Massive scoop, part of a port crane, is navigated from worker while loading bulk cargo ship with wheat at Varna port, Varna, Bulgaria, May 16, 2015. By Stoyan Yotov, Shutterstock

by Josephine Mason (Reuters) – A vessel carrying 70,223 tonnes of sorghum from the United States to Asia switched its destination on Thursday, data showed, becoming the latest diverted cargo in a trade flow roiled by China’s move to impose hefty deposits on U.S. shipments of the grain.

The M/V RB Eden was heading to the Canary Islands’ Las Palmas, in the Atlantic Ocean, according to Thomson Reuters Eikon ship tracking data on Thursday. It is due to arrive at the Spanish harbor on May 12.

The ship loaded U.S. sorghum from trader ADM’s Corpus Christi grain elevator in Texas on March 18, according to U.S. Department of Agriculture data.
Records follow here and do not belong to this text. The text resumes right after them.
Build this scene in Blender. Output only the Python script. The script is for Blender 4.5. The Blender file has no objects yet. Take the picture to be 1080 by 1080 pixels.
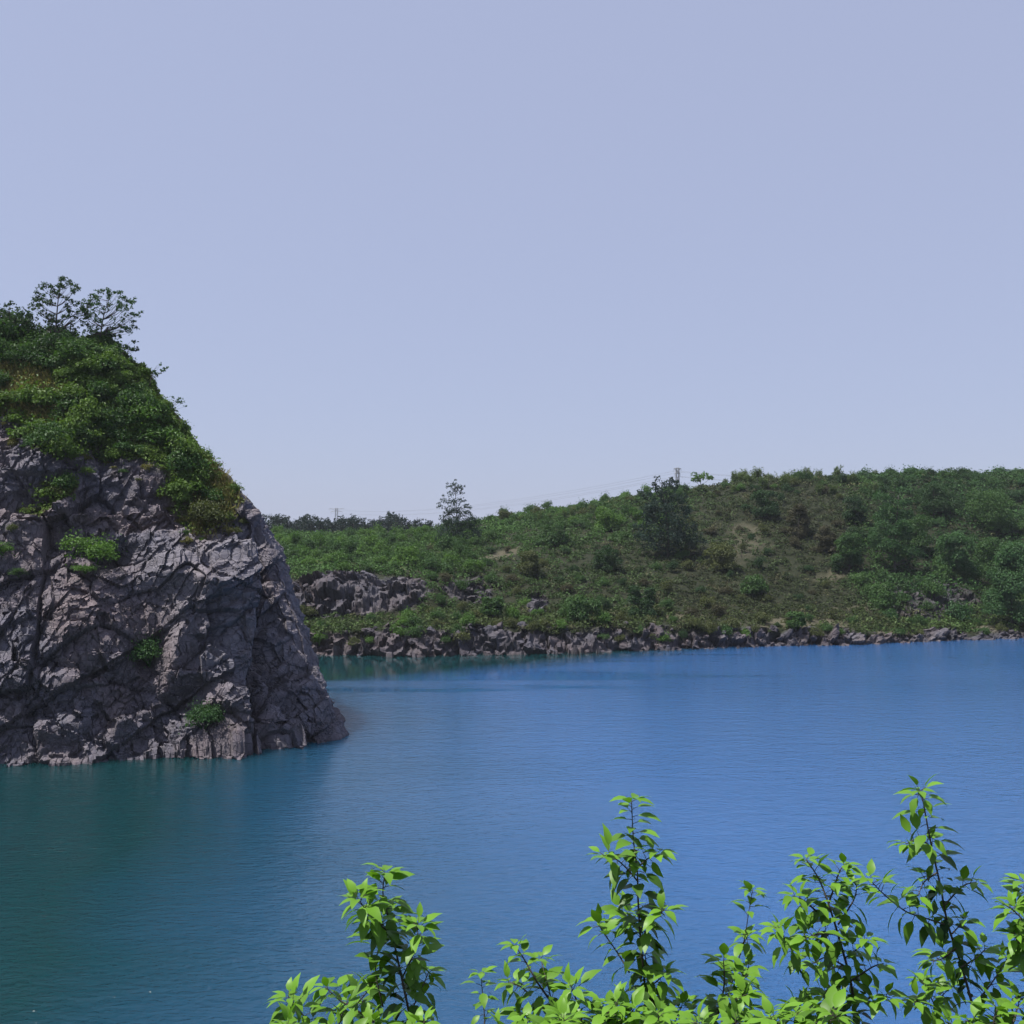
import bpy, math, random
import numpy as np
from mathutils import Vector

random.seed(7)
RNG = np.random.default_rng(11)
S = bpy.context.scene
COL = S.collection
H = 15.0                       # eye height above the lake
F = 1080.0                     # focal length in photograph pixels
PITCH = math.atan(40 / F)
CP, SP = math.cos(PITCH), math.sin(PITCH)

# ------------------------------------------------------------------ helpers
def ray(px, py):
    a, b = (px - 540) / F, (540 - py) / F
    return np.array([a, CP - SP * b, SP + CP * b])

def at(px, py, d):
    """world point seen at (px,py) at ground distance d"""
    r = ray(px, py)
    return np.array([0, 0, H]) + r * (d / r[1])

def on_water(px, py):
    r = ray(px, py)
    return np.array([0, 0, H]) + r * (-H / r[2])

def project(p):
    p = np.asarray(p, float)
    q = p - np.array([0, 0, H])
    f = q[..., 1] * CP + q[..., 2] * SP
    u = -q[..., 1] * SP + q[..., 2] * CP
    return 540 + F * q[..., 0] / f, 540 - F * u / f

def sstep(a, b, x):
    t = np.clip((x - a) / (b - a), 0, 1)
    return t * t * (3 - 2 * t)

def hsh(i, j, k, seed):
    h = (i.astype(np.int64) * 374761393 + j.astype(np.int64) * 668265263 + k.astype(np.int64) * 1274126177 + seed * 974634123) & 0xFFFFFFFF
    h = ((h ^ (h >> 13)) * 1274126177) & 0xFFFFFFFF
    h = ((h ^ (h >> 16)) * 2246822519) & 0xFFFFFFFF
    h = h ^ (h >> 15)
    return (h & 0xFFFFFF) / float(0x1000000)

def vnoise(p, seed=0):
    i = np.floor(p).astype(np.int64)
    f = p - i
    f = f * f * (3 - 2 * f)
    out = 0
    for dx in (0, 1):
        for dy in (0, 1):
            for dz in (0, 1):
                w = (f[:, 0] if dx else 1 - f[:, 0]) * (f[:, 1] if dy else 1 - f[:, 1]) * (f[:, 2] if dz else 1 - f[:, 2])
                out = out + w * hsh(i[:, 0] + dx, i[:, 1] + dy, i[:, 2] + dz, seed)
    return out * 2 - 1

def fbm(p, oct=4, seed=0, gain=.5):
    a, s, o = 1.0, 0, 0
    for k in range(oct):
        o = o + a * vnoise(p * (2.03 ** k) + k * 17.3, seed + k)
        s += a
        a *= gain
    return o / s

def facet(p, size, seed, stretch=(1, 1, 1), tilt=1.0):
    """broken-stone relief: every cell is a tilted flat face; returns (height, border width)"""
    q = p / size * (1 / np.array(stretch))
    base = np.floor(q).astype(np.int64)
    best = np.full(len(q), 1e9); sec = np.full(len(q), 1e9)
    hh = np.zeros(len(q))
    for dx in (-1, 0, 1):
        for dy in (-1, 0, 1):
            for dz in (-1, 0, 1):
                c = base + np.array([dx, dy, dz])
                r = [hsh(c[:, 0], c[:, 1], c[:, 2], seed + 31 * m) for m in range(3)]
                cen = c + np.stack(r, 1)
                d = q - cen
                d2 = (d ** 2).sum(1)
                n = [hsh(c[:, 0], c[:, 1], c[:, 2], seed + 500 + 31 * m) - .5 for m in range(4)]
                v = n[3] * 1.1 + tilt * (d[:, 0] * n[0] + d[:, 1] * n[1] + d[:, 2] * n[2]) * 2.2
                m = d2 < best
                sec = np.where(m, best, np.minimum(sec, d2))
                hh = np.where(m, v, hh)
                best = np.where(m, d2, best)
    return hh, np.sqrt(sec) - np.sqrt(best)

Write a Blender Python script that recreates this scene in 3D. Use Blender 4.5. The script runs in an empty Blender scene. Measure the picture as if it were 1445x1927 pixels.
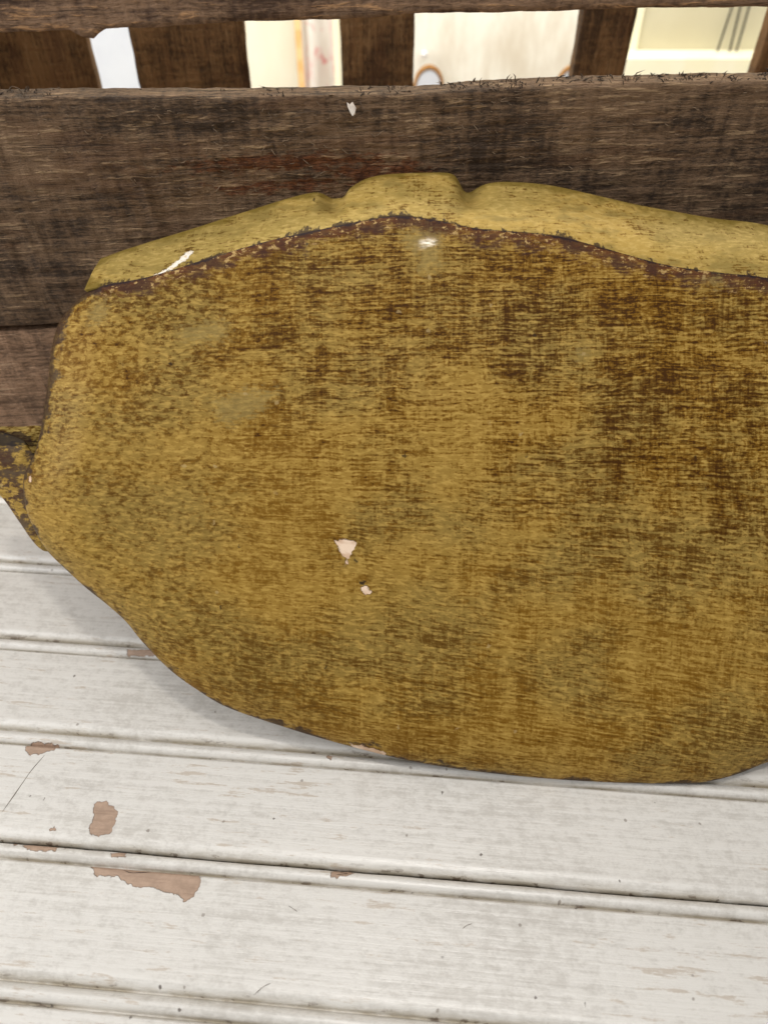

It wasn’t immediately clear where the cargo was originally contracted for in Asia.

When the Chinese government hit imports of U.S. sorghum with a big antidumping deposit on April 18, the ship was headed east-northeast through the Indian Ocean off the coast of South Africa.

After news of the Beijing move broke, the vessel turned around and remained in the area, before heading back west.

The vessel is one of almost two dozen stranded at sea as a result of the move, with frantic importers in China offering to sell their grain at steep discount to buyers elsewhere.

Chinese importers will likely have to pay the deposit and face the biggest risk from the levy.

Four cargoes have found buyers in Japan and Saudi Arabia.

It’s not clear if the Eden’s cargo has also been sold, but traders said the owner may have sought a port close to major markets where the grain could be stored until a later date.

Las Palmas is considered a gateway into Europe and Africa.

“If you want to park somewhere, you need to find a cheap parking slot,” said a veteran Singapore-based trader.

Later on Thursday, the Ocean Pride, carrying 58,593 tonnes of sorghum that had loaded at ADM’s Galveston, Texas, grain elevator in early March, entered Kashima port in Japan, Reuters shipping data showed.

It had switched its destination from Shanghai on Tuesday, one of the four China-bound vessels that were diverted earlier this week.